Collected data:
-- BEGIN --
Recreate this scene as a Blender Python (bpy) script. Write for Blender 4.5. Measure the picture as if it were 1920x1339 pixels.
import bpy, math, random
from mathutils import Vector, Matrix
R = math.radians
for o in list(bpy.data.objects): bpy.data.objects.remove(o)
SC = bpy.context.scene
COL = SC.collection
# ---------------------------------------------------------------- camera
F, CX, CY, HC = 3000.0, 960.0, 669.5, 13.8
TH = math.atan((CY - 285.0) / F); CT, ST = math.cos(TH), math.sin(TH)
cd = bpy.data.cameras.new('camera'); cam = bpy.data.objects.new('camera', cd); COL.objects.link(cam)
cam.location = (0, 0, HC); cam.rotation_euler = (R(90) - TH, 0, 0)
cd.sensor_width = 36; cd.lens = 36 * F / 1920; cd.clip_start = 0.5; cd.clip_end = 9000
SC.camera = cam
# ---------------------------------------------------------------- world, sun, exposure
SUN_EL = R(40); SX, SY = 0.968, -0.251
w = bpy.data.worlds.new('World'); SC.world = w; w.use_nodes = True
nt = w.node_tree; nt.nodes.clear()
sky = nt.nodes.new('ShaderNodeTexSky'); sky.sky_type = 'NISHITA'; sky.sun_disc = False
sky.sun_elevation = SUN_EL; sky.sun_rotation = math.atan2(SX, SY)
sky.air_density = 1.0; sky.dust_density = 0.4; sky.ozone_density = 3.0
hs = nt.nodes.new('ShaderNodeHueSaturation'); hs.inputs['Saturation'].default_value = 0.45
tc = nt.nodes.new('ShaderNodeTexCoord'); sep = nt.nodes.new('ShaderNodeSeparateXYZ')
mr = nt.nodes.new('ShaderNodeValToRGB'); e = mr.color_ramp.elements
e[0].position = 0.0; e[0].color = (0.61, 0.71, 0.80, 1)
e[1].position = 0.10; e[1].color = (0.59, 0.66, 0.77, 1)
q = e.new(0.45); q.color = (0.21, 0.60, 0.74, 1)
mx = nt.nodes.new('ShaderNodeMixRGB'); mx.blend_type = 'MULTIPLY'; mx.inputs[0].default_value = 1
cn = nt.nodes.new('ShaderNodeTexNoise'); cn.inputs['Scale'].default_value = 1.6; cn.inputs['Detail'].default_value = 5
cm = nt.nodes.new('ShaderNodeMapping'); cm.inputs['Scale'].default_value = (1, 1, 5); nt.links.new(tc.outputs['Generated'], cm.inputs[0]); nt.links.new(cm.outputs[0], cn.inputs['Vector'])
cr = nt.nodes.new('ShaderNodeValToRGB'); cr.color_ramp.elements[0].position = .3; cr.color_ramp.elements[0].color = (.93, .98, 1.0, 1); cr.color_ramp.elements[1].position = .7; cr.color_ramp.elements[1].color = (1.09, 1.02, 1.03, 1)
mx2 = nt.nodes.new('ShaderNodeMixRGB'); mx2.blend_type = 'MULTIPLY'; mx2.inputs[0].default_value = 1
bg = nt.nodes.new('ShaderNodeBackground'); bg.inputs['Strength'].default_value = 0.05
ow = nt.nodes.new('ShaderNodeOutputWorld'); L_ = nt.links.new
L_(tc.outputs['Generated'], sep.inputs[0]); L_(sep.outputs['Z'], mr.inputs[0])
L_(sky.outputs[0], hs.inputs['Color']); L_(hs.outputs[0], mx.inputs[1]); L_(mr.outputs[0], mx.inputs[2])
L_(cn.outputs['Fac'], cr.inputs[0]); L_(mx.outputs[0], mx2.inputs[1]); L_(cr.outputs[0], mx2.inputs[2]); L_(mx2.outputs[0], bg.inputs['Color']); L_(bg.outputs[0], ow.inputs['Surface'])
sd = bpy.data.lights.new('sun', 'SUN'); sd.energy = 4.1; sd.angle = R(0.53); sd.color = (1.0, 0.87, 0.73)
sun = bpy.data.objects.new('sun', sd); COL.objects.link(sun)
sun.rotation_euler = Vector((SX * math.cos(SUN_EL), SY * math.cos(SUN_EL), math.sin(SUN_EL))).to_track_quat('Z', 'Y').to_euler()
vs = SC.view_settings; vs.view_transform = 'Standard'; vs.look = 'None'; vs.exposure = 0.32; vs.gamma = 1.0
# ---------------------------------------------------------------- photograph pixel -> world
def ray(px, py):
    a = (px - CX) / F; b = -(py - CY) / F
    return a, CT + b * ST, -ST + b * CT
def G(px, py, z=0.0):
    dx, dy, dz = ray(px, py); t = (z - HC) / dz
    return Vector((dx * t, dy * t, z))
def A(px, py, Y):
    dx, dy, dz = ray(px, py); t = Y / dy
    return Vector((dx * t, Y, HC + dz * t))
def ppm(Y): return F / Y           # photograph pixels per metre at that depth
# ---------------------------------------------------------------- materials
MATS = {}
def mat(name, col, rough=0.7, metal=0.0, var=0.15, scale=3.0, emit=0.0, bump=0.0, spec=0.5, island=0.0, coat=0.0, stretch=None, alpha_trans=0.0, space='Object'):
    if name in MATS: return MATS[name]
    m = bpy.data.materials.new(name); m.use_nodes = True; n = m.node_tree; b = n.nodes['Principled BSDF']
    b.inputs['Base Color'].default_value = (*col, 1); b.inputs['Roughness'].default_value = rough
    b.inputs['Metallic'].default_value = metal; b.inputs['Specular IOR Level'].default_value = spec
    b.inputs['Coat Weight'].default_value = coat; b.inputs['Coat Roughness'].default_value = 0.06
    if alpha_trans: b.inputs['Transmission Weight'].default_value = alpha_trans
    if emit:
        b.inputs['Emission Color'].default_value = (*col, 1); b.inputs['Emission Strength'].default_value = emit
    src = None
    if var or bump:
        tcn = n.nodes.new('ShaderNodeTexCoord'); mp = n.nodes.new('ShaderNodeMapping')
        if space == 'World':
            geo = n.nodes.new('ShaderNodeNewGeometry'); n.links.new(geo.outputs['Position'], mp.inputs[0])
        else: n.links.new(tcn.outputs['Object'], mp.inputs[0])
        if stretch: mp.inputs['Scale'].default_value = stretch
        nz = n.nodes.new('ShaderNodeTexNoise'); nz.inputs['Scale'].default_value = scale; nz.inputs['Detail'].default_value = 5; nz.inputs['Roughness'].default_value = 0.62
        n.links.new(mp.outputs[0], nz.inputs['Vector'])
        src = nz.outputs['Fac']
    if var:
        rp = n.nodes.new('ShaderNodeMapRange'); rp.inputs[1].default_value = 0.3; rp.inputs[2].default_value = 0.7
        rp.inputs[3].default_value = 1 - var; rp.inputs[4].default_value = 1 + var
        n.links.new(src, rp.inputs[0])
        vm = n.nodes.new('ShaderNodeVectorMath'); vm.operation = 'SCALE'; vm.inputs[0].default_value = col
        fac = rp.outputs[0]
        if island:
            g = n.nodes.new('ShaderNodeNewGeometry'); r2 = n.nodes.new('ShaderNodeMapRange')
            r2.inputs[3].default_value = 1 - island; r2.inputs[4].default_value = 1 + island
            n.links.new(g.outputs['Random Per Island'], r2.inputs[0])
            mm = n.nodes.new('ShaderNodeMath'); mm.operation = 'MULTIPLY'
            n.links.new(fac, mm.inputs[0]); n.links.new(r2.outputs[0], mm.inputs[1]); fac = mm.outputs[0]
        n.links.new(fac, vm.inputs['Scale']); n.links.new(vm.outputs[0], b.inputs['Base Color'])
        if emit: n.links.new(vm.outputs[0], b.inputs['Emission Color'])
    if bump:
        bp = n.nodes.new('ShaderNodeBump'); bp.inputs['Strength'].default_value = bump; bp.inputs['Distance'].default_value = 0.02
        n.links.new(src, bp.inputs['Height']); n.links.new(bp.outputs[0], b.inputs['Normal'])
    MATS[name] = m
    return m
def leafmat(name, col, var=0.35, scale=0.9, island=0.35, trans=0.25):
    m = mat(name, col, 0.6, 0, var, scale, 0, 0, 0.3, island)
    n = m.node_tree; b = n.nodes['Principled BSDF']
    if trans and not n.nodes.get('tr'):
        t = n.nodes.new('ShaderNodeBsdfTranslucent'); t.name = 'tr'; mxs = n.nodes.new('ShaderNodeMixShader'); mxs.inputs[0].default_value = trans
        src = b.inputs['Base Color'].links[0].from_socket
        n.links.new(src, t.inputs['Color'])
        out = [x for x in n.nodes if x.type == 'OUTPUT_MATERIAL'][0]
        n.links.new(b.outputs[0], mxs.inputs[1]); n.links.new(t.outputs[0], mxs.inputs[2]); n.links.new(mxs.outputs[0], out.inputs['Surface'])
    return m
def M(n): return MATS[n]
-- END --
Short exercise:
Which lines of the data above contain "pixels"? Copy each one.

The answer:
Recreate this scene as a Blender Python (bpy) script. Write for Blender 4.5. Measure the picture as if it were 1920x1339 pixels.
def ppm(Y): return F / Y           # photograph pixels per metre at that depth